13 Apr 2016

Race on for UN secretary general

2:24 pm on 13 April 2016

Helen Clark's rivals for the United Nations Secretary-General role have begun their first public pitches for the job.

In a departure from 70 years of secrecy, candidates are making campaign-style speeches to the General Assembly as it hopes to influence the private Security Council poll that picks the winner.

Bulgaria's Irina Bokova, one of four women candidates for UN Secretary-General.

Bulgaria's Irina Bokova, one of four women candidates, was speaking to the General Assembly today. Photo: AFP

Last week Prime Minister John Key formally nominated Helen Clark. The 69-year-old former prime minister told RNZ she felt hugely supported by New Zealand in her bid.

In another first, the list of candidates is made public with nomination letters and candidate resumes posted online.

From today, the nine declared so far are facing questions not only from from member states but submitted from the public.

"A thousand questions, a shortlist of those were whittled down and some of the candidates had to answer those questions which have been submitted via the internet," said RNZ's New York correspondent Nick Harper.

"Really trying to find out exactly what these candidates stand for and how they feel they could run the UN better than it is currently being run."

Ms Clark, who heads the UN Development Programme, is due to speak to the General Assembly on Thursday.

Helen Clark

Helen Clark will speak to the General Assembly later this week. Photo: AFP

The Security Council is likely hold its first "straw poll" - an informal vote - behind closed doors in July and aims to have a decision by September so the General Assembly can elect the next UN chief in October.

Nick Harper said greater transparency in the selection this time arose from dissatisfaction by many member states at the progress of reform. "They want more countries involved in the choosing of the next secretary-general."

But the final decision will still come down to the Security Council; it puts a recommended candidate before the General Assembly and its five permanent members have the power of veto.

There is no requirement for the five to pay attention to the popularity of candidates with the General Assembly, and the winner could still be selected in a backroom Security Council deal as has been the case for seven decades.

In the months before the Security Council begins its selection in earnest, more candidates are likely to emerge.

Among them may be former Australian prime minister Kevin Rudd, widely reported to be eyeing the role.

Though Mr Rudd has been campaigning behind the scenes butNews Corp Australia said he had no plans to face competitors in the first round of informal talks.

And Australian Associated Press reports "whispers" in UN corridors that several candidates, including Mr Rudd, are strategically holding back on formally throwing their hat into the ring.
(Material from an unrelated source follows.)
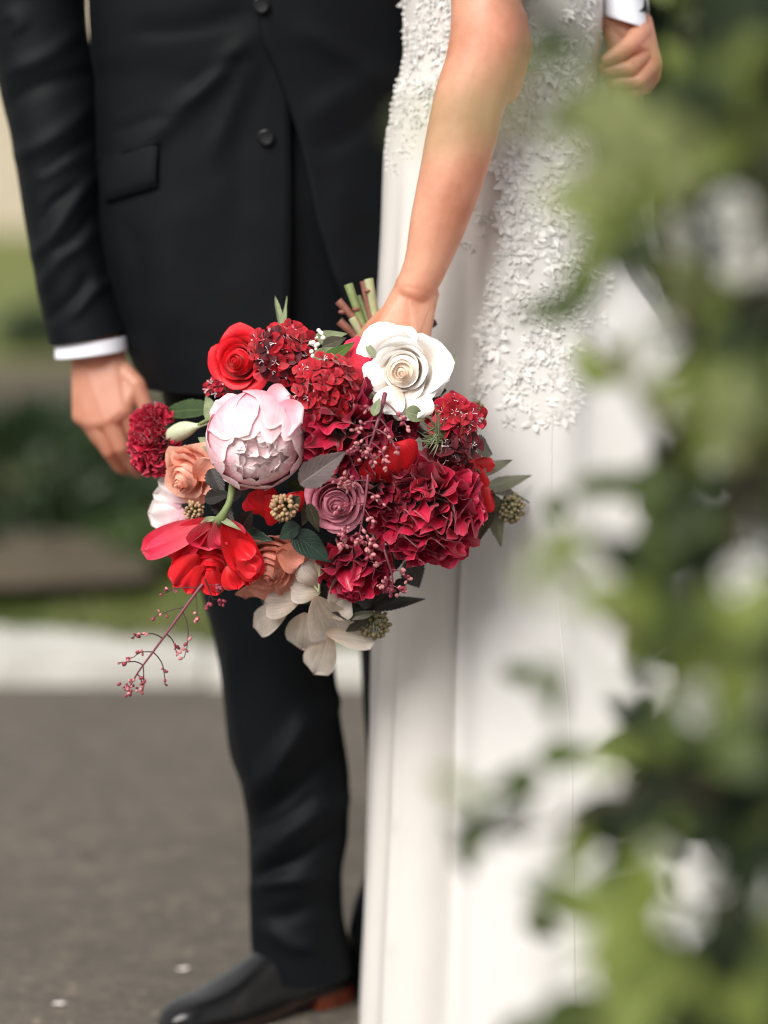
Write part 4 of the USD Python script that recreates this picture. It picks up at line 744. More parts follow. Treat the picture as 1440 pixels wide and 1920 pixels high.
# -- roses
build_rose('red_rose', 'scarlet rose at the top left of the bouquet', 446, 678, 63, face(-.25, .12, 1), 'rose_red', 41, n=20, opn=.75, tip=.5, d=-.005)
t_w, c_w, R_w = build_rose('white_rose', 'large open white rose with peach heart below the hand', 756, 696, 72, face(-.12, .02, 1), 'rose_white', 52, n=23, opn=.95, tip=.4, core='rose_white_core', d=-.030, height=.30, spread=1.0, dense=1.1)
for k, (b, t, w_) in enumerate([((740, 690), (688, 712), 62), ((765, 690), (846, 712), 80), ((752, 680), (735, 604), 84), ((770, 690), (822, 634), 76), ((760, 710), (700, 655), 66), ((762, 720), (780, 786), 80), ((745, 720), (722, 770), 60)]):
    p0, p1 = B3(*b, -.012), B3(*t, -.018); obj('petal', free_petal(p0, p1, w_ * MPX, (t[0] / 720 - b[0] / 720, -1, .2), .25, .10, .05, 60 + k), M['rose_white'], t_w)
build_rose('mauve_rose', 'dusty mauve rose at the middle of the bouquet', 630, 944, 61, face(.05, -.12, 1), 'rose_mauve', 43, n=24, opn=.7, tip=.35, d=-.004, spread=.92)
build_rose('peach_rose', 'peach rose at the left edge under the crimson carnation', 346, 898, 66, face(-.45, -.35, .85), 'rose_peach', 44, n=17, opn=.9, tip=1.1, d=-.022)
build_rose('terracotta_rose', 'terracotta rose low on the left beside the nodding red rose', 506, 1068, 76, face(-.15, -.45, .9), 'rose_coral', 45, n=18, opn=.95, tip=1.0, d=-.018)
t_t = used and '/World/bouquet/terracotta_rose'
for k, (b, t, w_) in enumerate([((525, 1030), (556, 1122), 66), ((520, 1030), (570, 1055), 62), ((495, 1085), (458, 1134), 56)]):
    obj('petal', free_petal(B3(*b, -.02), B3(*t, -.012), w_ * MPX, (.3, -1, 0), -.3, .15, .06, 80 + k), M['rose_coral'], t_t)
t_p = '/World/bouquet/peach_rose'
for k, (b, t, w_) in enumerate([((352, 890), (348, 836), 60), ((368, 900), (394, 868), 46)]):
    obj('petal', free_petal(B3(*b, -.012), B3(*t, -.02), w_ * MPX, (.2, -1, .1), -.35, .2, .06, 90 + k), M['rose_peach'], t_p)
# nodding red rose: seen from the side and above, its mouth towards the ground
t_n, c_n, R_n = build_rose('nodding_red_rose', 'big crimson rose nodding at the lower left on a green stem', 396, 1052, 84, face(-.08, -.60, .80), 'rose_red', 46, n=22, opn=.8, tip=.5, d=-.035, height=.35, spread=.9)
for k, (b, t, w_, cup, curl, mt) in enumerate([((402, 978), (274, 1034), 60, -.55, -.06, 'rose_back'), ((404, 974), (392, 1034), 92, -.5, .10, 'rose_back'), ((420, 978), (468, 1066), 66, -.4, .08, 'rose_red'), ((398, 974), (322, 1040), 64, -.3, -.04, 'rose_hot'), ((428, 985), (484, 1088), 56, -.4, .05, 'rose_red'), ((412, 972), (430, 1024), 74, -.5, .12, 'rose_back'), ((450, 1000), (470, 1100), 46, -.45, .05, 'rose_red')]):
    obj('petal', free_petal(B3(*b, -.05 - .002 * k), B3(*t, -.062 if k != 0 else -.055), w_ * MPX, (.1, -1, .45), cup, curl, .09, 100 + k, notch=.06, nu=17, nv=16), M[mt], t_n)
for k, (b, t, w_, cup) in enumerate([((372, 1040), (326, 1092), 50, .6), ((385, 1060), (352, 1106), 46, .6), ((400, 1070), (404, 1112), 52, .6), ((425, 1062), (446, 1104), 48, .6), ((440, 1040), (486, 1074), 46, .6), ((445, 1010), (470, 1050), 40, -.6), ((350, 1020), (338, 1066), 40, -.5)]):
    obj('petal', free_petal(B3(*b, -.070), B3(*t, -.078), w_ * MPX, (.1, -1, -.1), cup, -.10, .12, 240 + k, notch=.08, nu=15, nv=14), M['rose_red'], t_n)
for k, (b, t) in enumerate([((410, 972), (350, 975)), ((412, 972), (446, 988)), ((408, 972), (398, 992))]): leaf(b, t, 13, 'lf_sage', db=-.062, dt=-.066, parent=t_n, name='sepal', droop=.3)
obj('stem', tube(curve([B3(436, 905, -.02), B3(432, 935, -.045), B3(420, 962, -.058), B3(410, 978, -.056)], 10), np.array([.0042, .0042, .0042, .0042, .0042, .0042, .0046, .0055, .0065, .0070]), 12), M['stem_green'], t_n)
# red petals seen beside the big peony, and a red rose tucked under the hand
t_ = flower('red_rose', 'red rose mostly hidden behind the big burgundy peony'); 
for k, (b, t, w_) in enumerate([((745, 900), (700, 850), 90), ((760, 885), (735, 832), 84), ((890, 930), (922, 918), 80), ((880, 900), (908, 880), 60), ((880, 940), (915, 955), 70), ((850, 860), (896, 850), 56), ((880, 870), (930, 872), 30)]):
    obj('petal', free_petal(B3(*b, .012), B3(*t, -.002 + .003 * (k % 3)), w_ * MPX, (-.1, -1, .1), .35, .05, .04, 120 + k), M['rose_red'], t_)
t_ = flower('red_rose_bud', 'half closed red rose between hand and white rose')
for k, (b, t, w_) in enumerate([((640, 715), (672, 628), 52), ((660, 715), (690, 640), 46), ((668, 720), (700, 660), 40), ((630, 720), (650, 650), 50)]):
    obj('petal', free_petal(B3(*b, -.012), B3(*t, -.010 - .003 * k), w_ * MPX, (-.3 + .2 * k, -1, .1), .55, .03, .03, 140 + k), M['rose_hot'], t_)
t_ = flower('red_rose', 'dark red rose in the shade below the pink peony')
for k, (b, t, w_) in enumerate([((500, 960), (470, 925), 60), ((500, 970), (488, 915), 56), ((505, 985), (520, 930), 50), ((560, 960), (545, 925), 50)]): obj('petal', free_petal(B3(*b, .01), B3(*t, .0), w_ * MPX, (0, -1, .2), .4, .05, .05, 150 + k), M['rose_red'], t_)

# -- pale pink peony: cupped guard petals around a ragged heart
t_ = flower('pink_peony', 'large pale pink peony left of centre'); pc = B3(480, 826, -.022); pR = basis(face(.14, -.30, 1.0)); R0 = .0585
ring = [(90, 60, 20, .96, 1), (18, 58, 44, 1.0, 2), (-38, 60, 44, 1.03, 3), (-92, 56, 44, 1.0, 4), (-146, 58, 42, 1.02, 5), (162, 58, 40, 1.0, 6), (55, 48, 34, 1.03, 7), (125, 46, 34, .99, 8), (-10, 50, 30, .92, 9), (-64, 50, 32, .92, 10), (-120, 50, 30, .92, 11), (190, 50, 28, .92, 12), (60, 50, 18, .90, 13)]
for az, wd, t1, rs, sd in ring: obj('petal', place(ball_petal(R0 * rs, math.radians(az), wd, 168, t1, sd, lip=.05 * (sd % 3 - .6), notch=.10 if sd % 2 else .02), pR, pc), M['peony_pink'], t_)
for th, m in pompon(R0 * .97, 26, .36, 7, cone=42, ruffle=.16, serr=.12, cup=.4, curl=.15, lmin=.80, lmax=1.0, squash=1.0, tang=.9, base=.3): obj('petal', place(m, pR, pc), M['peony_heart'], t_)
obj('inner_ball', place((np.array(_ico[2].vertices) * R0 * .78, np.array(_ico[2].faces), np.full((len(_ico[2].vertices), 2), .75)), pR, pc), M['peony_heart'], t_)
for k in range(11): obj('petal', place(ball_petal(R0 * (.86 - .012 * k), k * 2.4 + .5, 44 - k, 150, 24 - 2.2 * k, 60 + k, ruffle=.035, lip=.08 * (k % 3), notch=.10), pR, pc), M['peony_heart'], t_)
for k, (b, t, w_, cup) in enumerate([((470, 790), (398, 752), 62, .5), ((440, 800), (402, 748), 56, .4), ((510, 770), (560, 792), 70, -.4), ((495, 760), (540, 740), 56, -.3)]):
    obj('petal', free_petal(B3(*b, -.045), B3(*t, -.052), w_ * MPX, (-.2, -1, .2), cup, .1, .05, 160 + k), M['peony_pink'], t_)
t_ = flower('blush_peony', 'blush white peony peeking out at the left edge behind the peach rose')
for k, (b, t, w_) in enumerate([((345, 960), (276, 962), 60), ((340, 950), (288, 925), 56), ((345, 975), (296, 990), 52), ((350, 940), (296, 900), 48), ((350, 985), (320, 1010), 50), ((340, 965), (300, 958), 50), ((370, 1040), (326, 1058), 40), ((350, 965), (312, 978), 44)]): obj('petal', free_petal(B3(*b, .01), B3(*t, .004 * (k % 3) - .004), w_ * MPX, (-.5, -1, .2), .3, .05, .12, 170 + k, notch=.08), M['peony_blush'], t_)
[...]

Another may be Argentinian foreign minister and Ban Ki-Moon's former chief of staff at the UN, Susana Malcorra, AAP said.

At least 56 countries, led by Colombia, and several civil society groups, want a woman as leader for the first time since the creation of the UN at the end of World War II. Along with Helen Clark, three other women are contesting the secretary general job.

Some countries want a "general" this time who can clean up the UN in the wake of US indictments over a bribery scandal and allegations of sexual abuse by peacekeepers in Central African Republic.